Franciscan Brother Mark McPherson, an American originally from Los Angeles who has been in the Holy Land for three years, said he tries to make his presence on the Via Dolorosa a positive influence. He chats amiably equally with the Muslim shopkeepers as well as the Israeli soldiers.
“I try to be warm and friendly to everybody, also to the soldiers,” he said, noting a shopkeeper had just chastised him for taking a picture with some soldiers, calling them “killers.” “They are also probably scared, they are also young kids. You can’t assume they are killers.”
Near the Armenian Catholic Patriarchate, at the fourth station, a young Jewish Orthodox mother, wearing a long skirt and a blue turban wrapped around her hair, walked down the street with her baby strapped to her chest in a baby carrier. Three armed private security guards towered over her as they accompanied her along the street. Shortly after, a border policeman called over a young Palestinian man to stand by the wall and frisked him for possible concealed weapons.

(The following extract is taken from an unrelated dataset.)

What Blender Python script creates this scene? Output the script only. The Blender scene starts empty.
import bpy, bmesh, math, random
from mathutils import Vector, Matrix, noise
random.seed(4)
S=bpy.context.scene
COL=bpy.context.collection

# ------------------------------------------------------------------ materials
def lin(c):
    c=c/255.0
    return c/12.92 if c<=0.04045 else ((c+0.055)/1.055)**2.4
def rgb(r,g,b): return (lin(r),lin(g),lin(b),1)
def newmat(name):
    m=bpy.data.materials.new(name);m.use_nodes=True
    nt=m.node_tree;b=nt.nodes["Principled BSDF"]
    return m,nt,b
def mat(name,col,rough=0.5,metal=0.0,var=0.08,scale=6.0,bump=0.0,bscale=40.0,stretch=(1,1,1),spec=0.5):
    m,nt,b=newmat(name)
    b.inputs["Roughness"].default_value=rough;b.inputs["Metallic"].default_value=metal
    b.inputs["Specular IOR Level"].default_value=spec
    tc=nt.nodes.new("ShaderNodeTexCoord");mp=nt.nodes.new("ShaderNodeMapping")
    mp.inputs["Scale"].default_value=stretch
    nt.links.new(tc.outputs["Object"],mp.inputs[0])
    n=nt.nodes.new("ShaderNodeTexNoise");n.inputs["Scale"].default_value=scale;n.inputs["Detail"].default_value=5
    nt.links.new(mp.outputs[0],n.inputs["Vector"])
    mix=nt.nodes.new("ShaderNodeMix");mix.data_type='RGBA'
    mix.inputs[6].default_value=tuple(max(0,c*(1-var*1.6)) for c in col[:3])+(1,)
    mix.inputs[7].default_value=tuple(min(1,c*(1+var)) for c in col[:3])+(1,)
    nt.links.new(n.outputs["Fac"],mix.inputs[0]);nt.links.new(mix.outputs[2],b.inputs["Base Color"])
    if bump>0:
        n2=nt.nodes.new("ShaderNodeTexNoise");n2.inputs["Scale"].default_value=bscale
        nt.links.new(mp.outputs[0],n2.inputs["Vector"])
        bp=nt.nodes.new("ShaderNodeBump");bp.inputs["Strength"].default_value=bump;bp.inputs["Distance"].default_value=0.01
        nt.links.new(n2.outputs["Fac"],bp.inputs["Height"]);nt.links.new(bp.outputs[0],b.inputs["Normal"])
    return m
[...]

Heading down toward the Muslim quarter from the Christian Quarter, Jack Hliemat, 17, made the sign of the cross as he passed Saint Saviour and hurried to pick up breakfast for his family before they went to Mass.
“My parents tell me to be careful when I go out, but I am not afraid because I don’t do anything wrong,” he said.
Not far from the spot where a few weeks earlier an Israeli family was stabbed, killing the father and injuring the mother, Samir Asm, 56, reads a newspaper in front of the T-shirt shop he has run for 35 years. A blue T-shirt emblazoned with the word “peace” in Hebrew, Arabic and English hangs on display next to him.
“We like peace and we should help each other,” he said. “Even if we don’t have peace, I will sell my (peace) T-shirts.”